Kasus di Sejumlah Daerah
Rekaman peristiwa di berbagai daerah memperkuat kekhawatiran orang tua dan menjadi alarm serius. KompasTV, (24/09/2025), memberitakan ratusan peserta didik dari tiga sekolah mengalami keracunan setelah menkomsumsi MBG. Hal serupa terjadi di Grobogan dan Sragen, Jawa Tengah, Kompas.com, (14/8/2025), melaporkan ratusan siswa di dilarikan ke puskesmas setelah mengonsumsi menu MBG. Detik.com, (23/09/2025), mencatat ratusan anak di Sulawesi Selatan mengalami muntah dan pusing usai menyantap nasi kotak dari program ini.
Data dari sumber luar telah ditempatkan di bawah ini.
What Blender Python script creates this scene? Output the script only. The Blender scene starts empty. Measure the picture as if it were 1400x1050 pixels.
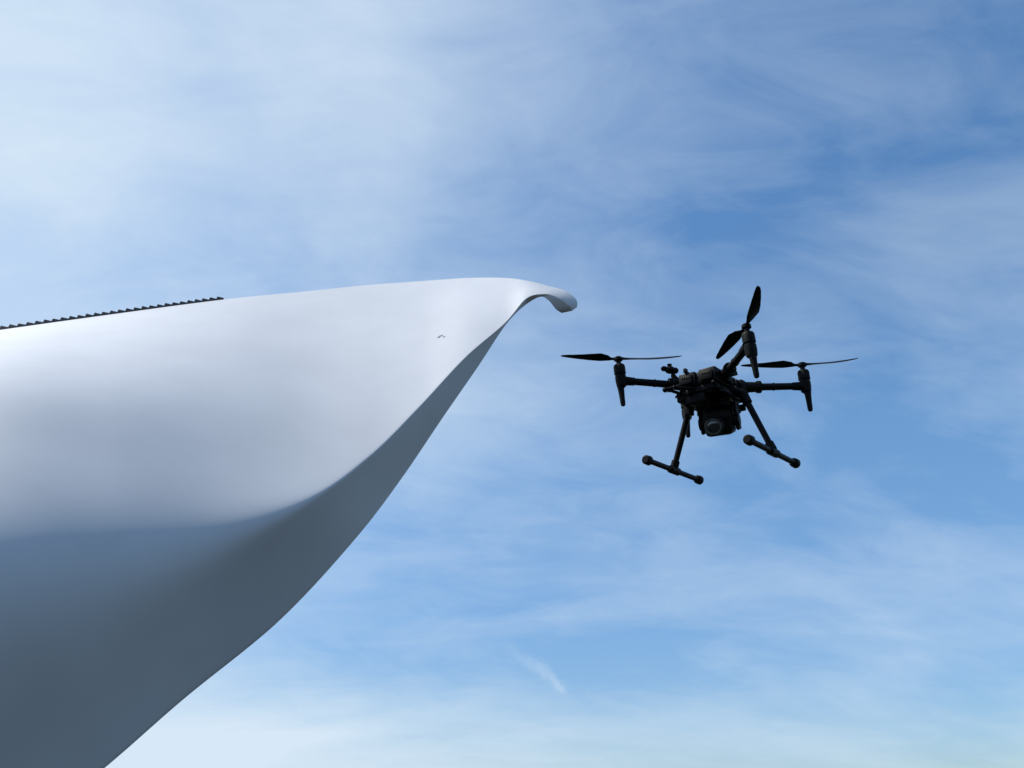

Bahkan di Kupang, NTT, BBC, (26/08/2025), menulis insiden serupa yang membuat orang tua resah dan mempertanyakan kesiapan pelaksana MBG, serta berbagai kasus keracunan lainnya yang terjadi sebelumnya di berbagai daerah di Indonesia Kompas.com, (24/07/2025). Rangkaian kasus ini menunjukkan persoalan bukanlah insidental, melainkan sistemik, mulai dari pengadaan bahan yang tidak higienis, proses penyimpanan, hingga distribusi makanan, BBC Indonesia, (25/06/2025), (Kompas, 2025).
Jumlah Korban MBG
Hingga September 2025, pemerintah mencatat sedikitnya 5.080 siswa menjadi korban keracunan dari program MBG di 46 kasus di berbagai provinsi (Tempo.com). Data tersebut diperoleh dari hasil pemantauan Badan Gizi Nasional bersama Kementerian Kesehatan dan BPOM, yang menegaskan bahwa keracunan makanan MBG bukanlah fenomena sporadis, melainkan sudah menyebar di berbagai daerah (NU Online). Fakta ini memperlihatkan bahwa masalah MBG bersifat sistemik, dan menuntut evaluasi serius sebelum program diperluas lebih jauh.
Asas Kepastian Hukum
Selain aspek teknis dan pengawasan, kepastian hukum juga harus menjadi fondasi utama dalam pelaksanaan MBG. Pemerintah perlu memperkuat regulasi yang jelas dan tegas terkait standar penyediaan makanan, mekanisme pengawasan, serta sanksi hukum bagi pihak yang lalai. Tanpa payung hukum yang kokoh, pelanggaran akan terus berulang karena tidak ada efek jera bagi penyedia yang mengutamakan keuntungan di atas keselamatan anak.